Walls are as much a state of mind as they are physical structures

RASHMEE ROSHAN LALL January 9, 2019

The US-Mexico border wall in Tijuana, Mexico. Donald Trump is planning to visit the border on Thursday and is considering declaring a national emergency if Democrats do not approve funding to build his wall. Sandy Huffaker / Getty

The US government shutdown has been caused by a divisive symbol of a notional security threat

The US government shutdown, now in its third week, is ostensibly over a physical wall, president Donald Trump’s proposed “beautiful” border separating the US from Mexico. In reality, what Mr Trump wants to build is not just a physical structure but a state of mind. There is a German phrase for the condition: “mauer im kopf”, which translates as “the wall in the head”, referring to the cultural and psychological divides that persist, years after the Berlin Wall came down. As Lindsey Graham, a senator of Mr Trump’s Republican party recently put it, the wall is “a metaphor”. It is a symbol of the alleged security threat posed by migrants — and really, anyone foreign — to America and to its pursuit of happiness.

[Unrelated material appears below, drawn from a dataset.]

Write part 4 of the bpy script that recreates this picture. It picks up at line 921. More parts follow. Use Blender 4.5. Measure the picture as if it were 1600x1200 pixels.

Thus far, most Americans aren’t buying it. Last month, more than two-thirds of those polled by NPR, PBS NewsHour and the Marist Poll said they didn’t think the wall a priority and certainly no reason to suspend US government operations for weeks on end. This is hardly surprising. For all Mr Trump’s charged rhetoric revolving around so-called criminals, terrorists and migrants apparently sneaking into the US and disturbing the peace and rule of law, illegal border crossings from Mexico are far below the numbers seen in the 1990s and early 2000s. According to the latest statistics from US Customs and Border Protection (CBP), 396,579 undocumented people were apprehended after entering the country illegally last year — a figure considerably lower than the 1.6 million illegal crossers caught in 2000.

Yet Mr Trump’s base seems to think a physical barrier, at a cost to taxpayers of more than $25 billion, is worth it. Why?

The idea of walls can be comforting to some. Mr Trump is hardly the first leader to use the concept to alternately soothe and stir up his constituency. Recent examples of walls supposedly built to instil a sense of security include Israel’s 708-kilometre-long separation wall — also known as the “apartheid wall” — through the occupied West Bank, and Tunisia’s barrier of sandbanks and water trenches along its border with Libya. Then there was the Berlin Wall, which wasn’t meant to discourage entry of foreigners so much as the exit of East Germans.

Throughout history, there have been many examples of walls that served both a material and metaphorical purpose. Parts of the Great Wall of China — routinely described as the only man-made structure that can be seen from space — were built as far back as the 7th century BC for defence purposes and to offer protection to traders along the Silk Road. Hadrian’s Wall was erected along an 80-mile stretch in northern England in 122AD to “separate the barbarians from the Romans”. The walls of Constantinople, built in the 5th century, served to deter Ottoman invaders until 1453, when the Byzantine capital fell, dealing an enormous blow to Christendom. And nearly 1,400 years ago, when the Umayyads established the first Muslim caliphate, they quickly started to construct walled enclosures in parts of the kingdom that were not urban or well-populated.

Qasr Al Hayr Al Sharqi, about 100km north-east of Palmyra and at the intersection of the main roads from Aleppo to Iraq and from the upper Euphrates to Damascus, might have been one of the first such forts. What is interesting about it is that three of the four gates in the city’s walls were immediately bricked up after construction, probably because open entry points made it seem less secure. The second point is that its exterior wall and entrance were deliberately monumental to demonstrate the wealth and power of the new Muslim empire. If that didn’t strike fear into the hearts of people with ill intentions, nothing would.

In some ways, that is exactly the kind of feeling Mr Trump wanted to inspire in American voters when he first promised a border wall on the campaign trail. But what makes his wall different is the context. It is not about warding off attack or even regulating borders. US tourist, business, student and immigrant visas follow a rigorous process before they are granted. In Ronald Reagan, America had a president who called for the tearing down of physical walls and of the ideological separation between the West and the Warsaw Pact countries. For the US, to build Mr Trump’s wall now would be regressive. As the world’s richest, most powerful country, the US is an essential part of the interlinked system of trade and mobility of goods, services, people and ideas. Building walls might serve Mr Trump’s “America First” appeal to his electorate but isolationism signifies a world weariness the US simply cannot afford.